We are of the opinion that we should have a national “ombudsman” system for payments.

In conclusion, we advise to avoid the ambiguous wording. EBA should provide a clear definition of “Channel” to enter PSU complaints (e.g. is it one unique entity providing an online form, snail mail…).

We advise EBA to clarify that only one entity should be installed for receiving complaints per country and that PSUs should be given multiple methods of entering complaints with this entity (which are collected in a single database with the same criteria and documentation requirements regardless of method of receiving the complaint).
On the principle of requesting the defined information, we agree with principle 2.

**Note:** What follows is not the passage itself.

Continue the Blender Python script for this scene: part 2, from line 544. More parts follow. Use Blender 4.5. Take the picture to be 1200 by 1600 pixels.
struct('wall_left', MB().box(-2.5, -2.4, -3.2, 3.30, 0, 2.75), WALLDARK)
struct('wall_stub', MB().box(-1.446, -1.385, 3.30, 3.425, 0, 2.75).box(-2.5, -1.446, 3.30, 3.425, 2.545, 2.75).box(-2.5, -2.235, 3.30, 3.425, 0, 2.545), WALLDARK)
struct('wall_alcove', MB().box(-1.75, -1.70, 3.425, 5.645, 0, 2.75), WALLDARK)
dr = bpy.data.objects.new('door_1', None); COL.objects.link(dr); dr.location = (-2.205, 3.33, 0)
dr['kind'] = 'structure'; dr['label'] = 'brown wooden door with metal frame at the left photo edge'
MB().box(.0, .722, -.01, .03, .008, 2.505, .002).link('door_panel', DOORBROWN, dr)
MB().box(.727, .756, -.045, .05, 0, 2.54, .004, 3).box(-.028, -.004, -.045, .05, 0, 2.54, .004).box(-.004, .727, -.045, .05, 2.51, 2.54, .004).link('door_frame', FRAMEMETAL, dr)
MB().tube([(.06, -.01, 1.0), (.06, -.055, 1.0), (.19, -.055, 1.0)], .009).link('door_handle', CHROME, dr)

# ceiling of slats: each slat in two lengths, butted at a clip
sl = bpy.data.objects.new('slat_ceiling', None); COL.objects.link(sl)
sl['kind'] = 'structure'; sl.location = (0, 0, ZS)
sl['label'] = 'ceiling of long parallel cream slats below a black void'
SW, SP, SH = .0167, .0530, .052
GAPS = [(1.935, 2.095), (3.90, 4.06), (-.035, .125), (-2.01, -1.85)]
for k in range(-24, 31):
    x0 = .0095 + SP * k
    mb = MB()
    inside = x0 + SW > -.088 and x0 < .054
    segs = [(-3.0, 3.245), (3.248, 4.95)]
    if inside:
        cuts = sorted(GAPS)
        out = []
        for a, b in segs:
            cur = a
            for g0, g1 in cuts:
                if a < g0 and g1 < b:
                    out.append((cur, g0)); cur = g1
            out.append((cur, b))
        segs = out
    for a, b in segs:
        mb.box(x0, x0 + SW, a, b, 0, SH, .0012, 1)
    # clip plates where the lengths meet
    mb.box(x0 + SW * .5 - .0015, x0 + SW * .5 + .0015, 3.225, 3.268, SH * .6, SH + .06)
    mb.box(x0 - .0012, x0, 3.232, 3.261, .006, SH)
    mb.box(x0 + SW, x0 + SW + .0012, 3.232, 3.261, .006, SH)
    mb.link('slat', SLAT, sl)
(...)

But for complaint issued by PSU Associations, we recommend to request the explicit list of PSUs (name and address) that this PSU Association is representing in the complaint process. The objective is to limit the pure lobbying complaints and multiple individual complaints investigations.
1) No, we do not agree with guideline 3.1.b: We want the transfer between countries to be clarified. We believe a complaint towards a PSP should be logged in the home country, where the PSP has received its PI license. We consider that the instruction and decision of infringement of the PSD2 can only be taken by the home country Competent Authority performing the supervision of the PSP.
Because the PSD2 can be implemented in slightly different ways in different countries, an adequate decision of infringement can only be made by the home country supervisor.

“3b. information on the general competence of the competent authority in respect of procedures for complaints of alleged infringements of Directive (EU) 2015/2366, and whether the competent authority has forwarded the complaint to another authority or body which may be located in the same or in another country;”

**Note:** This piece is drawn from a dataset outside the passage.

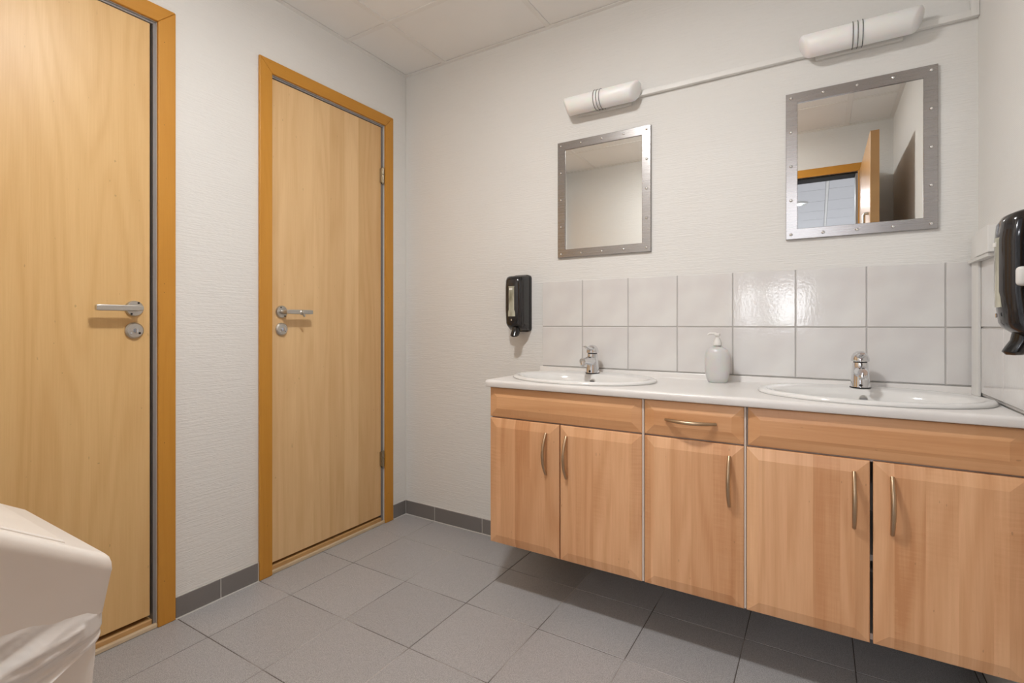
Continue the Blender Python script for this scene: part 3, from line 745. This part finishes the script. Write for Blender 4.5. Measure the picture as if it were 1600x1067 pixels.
# ================================================================= DISPENSERS
def dispenser(x, z, label, w=0.092, hgt=0.262, dep=0.108):
    """local frame: back on y=0, front towards -y"""
    r = root('soap_dispenser', (0, 0, 0), label, 'dispenser', 'black wall-mounted dispensers')
    hw = w/2
    def outline(k, y):   # rounded rectangle in x,z
        pts = []; rad = 0.016*k
        for cxs, czs, a0 in ((1, 1, 0), (-1, 1, 90), (-1, -1, 180), (1, -1, 270)):
            for q in range(5):
                a = math.radians(a0+22.5*q)
                pts.append((cxs*(hw*k-rad)+rad*math.cos(a), y, hgt/2+czs*(hgt/2*k-rad)+rad*math.sin(a)))
        return pts
    MB().rings([outline(1, 0), outline(1, -0.016), outline(0.975, -0.019)], True, True).build('back_plate', 'black_plastic', r, smooth=True)
    # cover: horizontal sections with a rounded front; depth shrinks at top and bottom
    rs = []
    for h_, dp, kw in ((0.006, 0.045, 0.90), (0.010, 0.068, 0.93), (0.030, 0.094, 0.95), (0.040, 0.100, 0.95), (0.10, 0.106, 0.95), (0.20, 0.106, 0.95), (0.232, 0.103, 0.95), (0.246, 0.095, 0.94), (0.253, 0.080, 0.92), (0.256, 0.055, 0.88)):
        ring = []; ww = hw*kw
        ring.append((ww, -0.019, h_)); ring.append((ww, -0.019-(dp-0.019)*0.5, h_))
        for q in range(11):
            a = math.pi*q/10; c_ = math.cos(a); s_ = math.sin(a)
            ring.append((ww*0.985*math.copysign(abs(c_)**0.75, c_), -(dp-0.030)-0.030*s_**0.8, h_))
        ring.append((-ww, -0.019-(dp-0.019)*0.5, h_)); ring.append((-ww, -0.019, h_))
        rs.append(ring)
    cv = MB().rings(rs, True, True).build('cover', 'smoke', r, smooth=True, angle=55)
    # black cap and skirt bands, ribs on both sides
    for s_ in (-1, 1):
        for q in range(4):
            yy = -0.030-0.012*q
            MB().box(s_*hw*0.935, s_*hw*0.965, yy-0.0022, yy+0.0022, 0.040, 0.236, 0.0006).build('rib', 'black_plastic', cv)
    rs = []
    for h_ in (0.070, 0.205):
        ring = []
        for q in range(7):
            a = math.radians(60+60*q/6)
            ring.append((0.036*math.cos(a)*1.0, -(0.106-0.030)-0.0312*math.sin(a)**0.8, h_))
        for q in reversed(range(7)):
            a = math.radians(60+60*q/6)
            ring.append((0.036*math.cos(a)*1.0, -(0.106-0.030)-0.027*math.sin(a)**0.8, h_))
        rs.append(ring)
    wnd = MB().rings(rs, True, True).build('window_strip', 'disp_window', r, smooth=True)
    MB().box(-0.011, 0.006, -0.1082, -0.1060, 0.188, 0.197, 0.0005).build('level_mark', 'white_plastic', wnd)
    MB().box(-0.003, 0.004, -0.1078, -0.1048, 0.050, 0.058, 0.001).build('lock_mark', 'rivet', cv)
    nz = MB(); rs = []
    for h_, a_, dy in ((0.022, 0.020, -0.062), (0.006, 0.019, -0.066), (-0.006, 0.020, -0.072), (-0.016, 0.019, -0.078), (-0.022, 0.012, -0.080), (-0.023, 0.002, -0.080)):
        rs.append([(a_*math.cos(t_), dy+a_*1.05*math.sin(t_), h_) for t_ in [2*math.pi*k/24 for k in range(24)]])
    nz.rings(rs, True, True).build('nozzle', 'black_plastic', r, smooth=True)
    return r
d1 = dispenser(0, 0, 'black soap dispenser on the back wall left of the white tiles')
d1.location = (0.7360, -0.0005, 0.9880)
d2 = copy_tree(d1); d2.rotation_euler = (0, 0, -math.pi/2); d2.location = (W-0.0090, -0.6930, 0.9860)
d2['label'] = 'black dispenser on the right wall, cut by the right edge of the photo'
k = MB(); k.box(0.0420, 0.0590, -0.0900, -0.045, 0.1080, 0.1440, 0.0070, 3).build('side_button', 'white_plastic', d2, smooth=True)
for o in d2.children:
    if o.name.startswith('side_button'):
        # the button was given in the dispenser's own frame
        for v in o.data.vertices: v.co += org(d2)

# ================================================================= WASTE BIN
r = root('waste_bin', (0.75, -1.83, 0), 'cream plastic waste bin with sloping flap lid at the lower left', 'waste bin')
bx0, bx1, by0, by1 = 0.570, 0.930, -1.985, -1.683
def rrect(x0, x1, y0, y1, z, rad=0.02, zf=None):
    pts = []
    for sx, sy, a0 in ((1, 1, 0), (-1, 1, 90), (-1, -1, 180), (1, -1, 270)):
        for q in range(5):
            a = math.radians(a0+22.5*q)
            px = (x1 if sx > 0 else x0)-sx*rad+rad*math.cos(a); py = (y1 if sy > 0 else y0)-sy*rad+rad*math.sin(a)
            pts.append((px, py, zf(py) if zf else z))
    return pts
MB().rings([rrect(bx0+0.035, bx1-0.035, by0+0.03, by1-0.03, 0.0), rrect(bx0+0.03, bx1-0.03, by0+0.025, by1-0.025, 0.012), rrect(bx0+0.002, bx1, by0+0.002, by1, 0.50, 0.016),
            rrect(bx0+0.002, bx1, by0+0.002, by1, 0.595, 0.016), rrect(bx0+0.008, bx1-0.006, by0+0.008, by1-0.006, 0.595, 0.012), rrect(bx0+0.04, bx1-0.04, by0+0.035, by1-0.035, 0.02, 0.012)], True, True).build('bin_body', 'bin_plastic', r, smooth=True)
zb = lambda y: 0.562+(-1.683-y)*0.19
zt = lambda y: 0.650+(-1.669-y)*0.655
lid = MB().rings([rrect(0.566, 0.9345, -1.988, -1.6785, 0, 0.006, zb), rrect(0.5568, 0.9432, -1.995, -1.6705, 0, 0.004, lambda y: zt(y)-0.026),
                  rrect(0.5560, 0.9440, -1.995, -1.6695, 0, 0.004, lambda y: zt(y)-0.021), rrect(0.5570, 0.9430, -1.994, -1.6700, 0, 0.004, lambda y: zt(y)-0.010),
                  rrect(0.5610, 0.9390, -1.991, -1.6720, 0, 0.003, lambda y: zt(y)-0.003), rrect(0.5660, 0.9340, -1.986, -1.6760, 0, 0.002, lambda y: zt(y)+0.0000)], False, True)
lo = lid.build('lid', 'bin_plastic', r, smooth=True, angle=50)
fx0, fx1, fy0, fy1 = 0.585, 0.918, -1.97, -1.722
MB().rings([[(x, y, zt(y)+dz*1.6) for x, y in ((fx0+i, fy0+i), (fx1-i, fy0+i), (fx1-i, fy1-i), (fx0+i, fy1-i))] for i, dz in ((0, -0.002), (0, 0.0012), (0.002, 0.0026), (0.0035, 0.0026))], False, True).build('flap', 'bin_plastic', r)

# liner folded over the rim: a crumpled translucent skirt below the lid
r = root('bin_liner', (0.75, -1.83, 0.55), 'crumpled translucent white liner hanging out below the bin lid', 'bin liner')
per = rrect(bx0-0.0035, bx1+0.0035, by0-0.0035, by1+0.0035, 0, 0.02)
P = [Vector((p[0], p[1], 0)) for p in per]
dist = [0]
for i in range(len(P)): dist.append(dist[-1]+(P[(i+1) % len(P)]-P[i]).length)
tot = dist[-1]; NU, NV = 420, 26; rs = []; cen = Vector((0.75, -1.834, 0))
def at_len(s):
    s %= tot
    for i in range(len(P)):
        if s <= dist[i+1]:
            t_ = (s-dist[i])/(dist[i+1]-dist[i]); a_, b_ = P[i], P[(i+1) % len(P)]
            d = (b_-a_).normalized(); return a_.lerp(b_, t_), Vector((d.y, -d.x, 0))
for j in range(NV+1):
    v = j/NV; ring = []
    for i in range(NU):
        s = tot*i/NU; p, nrm = at_len(s)
        hem = 0.505-0.055*(0.5+0.5*math.sin((p.y+1.70)*11+ (p.x-0.9)*8))-0.012*noise.noise(Vector((p.x*9, p.y*9, 3)))
        if p.y > by1-0.01: hem = 0.524+0.004*noise.noise(Vector((p.x*20, 1, 1)))
        if abs(p.x-bx1) < 0.02: hem = 0.522-0.55*(by1-p.y)+0.9*(by1-p.y)**2
        top_z = min(0.586, zb(p.y)+0.006)
        z = top_z+(hem-top_z)*v
        sl = s*9.0-z*26.0                      # folds run diagonally down the side
        q = Vector((sl, z*7, 2.0))
        fold = (1-abs(noise.noise(q))*2.2)**2*0.012+(1-abs(noise.noise(Vector((sl*2.3, z*20, 9))))*3)**2*0.0045+abs(noise.noise(Vector((sl*6, z*45, 4))))*0.004
        fold *= 0.06+0.94*math.sin(min(1, v*1.15)*math.pi*0.6)
        if p.y > by1-0.02: fold = min(fold, 0.004)
        edge = 1-0.4*max(0, (v-0.85)/0.15)
        ring.append(p+nrm*(0.0010+fold*edge)+Vector((0, 0, z)))
    rs.append(ring)
MB().rings(rs).build('liner_skirt', 'film', r, smooth=True, angle=180)

# ================================================================= LIGHT FITTINGS
def downlight(x, y, z, label, glowmat, grp=None):
    r = root('ceiling_downlight', (x, y, z), label, 'ceiling lamp', grp)
    MB().lathe((x, y, z), [(0.082, 0.0), (0.082, -0.014), (0.088, -0.018), (0.100, -0.012), (0.104, 0.0)], 40).build('trim_ring', 'white_plastic', r, smooth=True)
    MB().lathe((x, y, z), [(0.0, -0.006), (0.0815, -0.006), (0.0815, -0.0045), (0, -0.0045)], 40).build('diffuser', glowmat, r)
    return r
r = root('ceiling_lamp', (LAMP[0], LAMP[1], CH), 'small round opal drum lamp on the washroom ceiling above the floor centre', 'ceiling lamp')
MB().lathe((LAMP[0], LAMP[1], CH+0.002), [(0.0, 0.0), (0.092, 0.0), (0.092, -0.010), (0.0, -0.010)], 40).build('base', 'white_plastic', r, smooth=True)
MB().lathe((LAMP[0], LAMP[1], CH-0.008), [(0.0, 0.0), (0.086, 0.0), (0.086, -0.042), (0.080, -0.047), (0.0, -0.047)], 40).build('opal_drum', 'lamp_glow', r, smooth=True)

for hx_, hy_, w_ in ((1.70, -5.0, 'oval-looking recessed downlight in the hallway ceiling, seen in the right mirror'), (1.70, -7.4, 'farther recessed hallway downlight, in line behind the mirrored one'),
                     (0.5, -3.8, 'recessed hallway downlight closest to the washroom doorway'), (0.5, -6.2, 'recessed hallway downlight on the left, deeper down the corridor')):
    downlight(hx_, hy_, HC, w_, 'hall_glow', 'hallway downlights')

In our opinion the transfer of a complaint from one Country CA to another CA abroad should be clarified.

• From a complainant perspective, who will be responsible for answering or instructing this complaint?
• From a PSP perspective, under which circumstances should this transfer of file be executed and with which CA will the PSP then be interfacing to defend its case?
We expect a PSP will be consulted by the CA before a file related to the PSP is transferred to a foreign CA.
Who will ultimately define if a PSP is in breach of the PSD2?

2) The Guideline 3 does not mention the CA should investigate the complaint and involve the PSP into the complaint investigation process. It is not mentioned either what the notification processes towards the PSP and the arbitration between (1) PSP and the complainants and (2) the PSP and the CA are.
On the principle of the complaint aggregation, we don’t have an objection.

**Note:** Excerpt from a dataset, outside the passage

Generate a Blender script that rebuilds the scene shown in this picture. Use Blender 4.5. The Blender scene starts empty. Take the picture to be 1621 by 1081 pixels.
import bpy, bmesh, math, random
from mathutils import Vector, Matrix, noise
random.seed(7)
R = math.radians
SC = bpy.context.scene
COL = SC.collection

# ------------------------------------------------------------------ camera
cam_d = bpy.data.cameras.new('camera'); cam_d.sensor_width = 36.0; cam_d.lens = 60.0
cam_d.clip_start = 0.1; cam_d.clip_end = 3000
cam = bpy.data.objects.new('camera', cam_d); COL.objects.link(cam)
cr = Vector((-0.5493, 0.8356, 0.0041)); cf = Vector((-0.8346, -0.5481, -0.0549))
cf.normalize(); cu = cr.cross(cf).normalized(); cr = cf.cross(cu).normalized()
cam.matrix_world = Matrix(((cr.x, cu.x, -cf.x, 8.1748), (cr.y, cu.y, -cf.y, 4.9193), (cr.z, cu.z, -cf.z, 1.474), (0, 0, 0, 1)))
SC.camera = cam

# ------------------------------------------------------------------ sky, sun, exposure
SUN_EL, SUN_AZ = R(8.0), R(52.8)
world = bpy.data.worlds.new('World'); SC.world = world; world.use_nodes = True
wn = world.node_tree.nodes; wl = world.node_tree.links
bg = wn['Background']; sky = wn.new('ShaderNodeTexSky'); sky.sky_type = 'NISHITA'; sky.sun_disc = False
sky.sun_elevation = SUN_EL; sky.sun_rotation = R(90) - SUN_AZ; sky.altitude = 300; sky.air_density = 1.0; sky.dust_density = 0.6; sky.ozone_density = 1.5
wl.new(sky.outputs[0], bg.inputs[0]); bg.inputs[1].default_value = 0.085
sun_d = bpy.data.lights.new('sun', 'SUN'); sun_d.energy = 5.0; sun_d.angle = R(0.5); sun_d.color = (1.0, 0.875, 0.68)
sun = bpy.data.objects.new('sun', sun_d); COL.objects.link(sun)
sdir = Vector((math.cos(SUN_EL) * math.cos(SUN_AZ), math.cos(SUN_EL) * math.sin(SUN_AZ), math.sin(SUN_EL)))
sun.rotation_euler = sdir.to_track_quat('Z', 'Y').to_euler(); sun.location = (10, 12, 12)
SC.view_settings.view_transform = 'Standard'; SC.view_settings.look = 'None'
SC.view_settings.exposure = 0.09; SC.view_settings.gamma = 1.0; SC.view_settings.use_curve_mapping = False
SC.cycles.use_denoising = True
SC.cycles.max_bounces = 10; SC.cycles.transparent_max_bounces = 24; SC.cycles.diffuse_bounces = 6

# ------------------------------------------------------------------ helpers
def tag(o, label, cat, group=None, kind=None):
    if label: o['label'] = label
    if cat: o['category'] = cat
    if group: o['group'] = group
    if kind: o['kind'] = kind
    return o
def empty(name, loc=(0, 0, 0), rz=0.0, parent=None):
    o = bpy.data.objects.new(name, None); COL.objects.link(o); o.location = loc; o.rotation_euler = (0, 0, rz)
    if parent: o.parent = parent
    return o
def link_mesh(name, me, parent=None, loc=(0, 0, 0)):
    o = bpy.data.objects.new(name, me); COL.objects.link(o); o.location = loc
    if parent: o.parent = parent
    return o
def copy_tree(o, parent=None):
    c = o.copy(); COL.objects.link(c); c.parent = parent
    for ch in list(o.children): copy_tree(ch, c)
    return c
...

But, in guideline 4, it should be clarified whether the diverse CAs in one country should perform the aggregation in their own individual complaints database logging or if it should be performed globally at a country level.

In case of multiple channels to log a complaint towards a PSP, it is necessary to remove duplicate complaints across the different complaint channels.

We also want to understand how this aggregation will be performed under the guideline 3.1.b, where complaints are passed from or to another country(ies) CA(s).
We agree with the guideline that the CA should document their complaint procedure.

We recommend that the complaint procedure publication would be available on the supervisory authority web site in every European country, similar to the passporting central register obligation. The link towards this complaint procedure should be documented at the ECB level.
We agree with guideline 6 under the condition that only one procedure and one CA is in charge of receiving complaints.

We recommend the CA complaint procedure publication should be available on the national Central Bank website and in every European country, similar to the passporting central register obligation. The link towards this complaint procedure should be documented at the ECB level.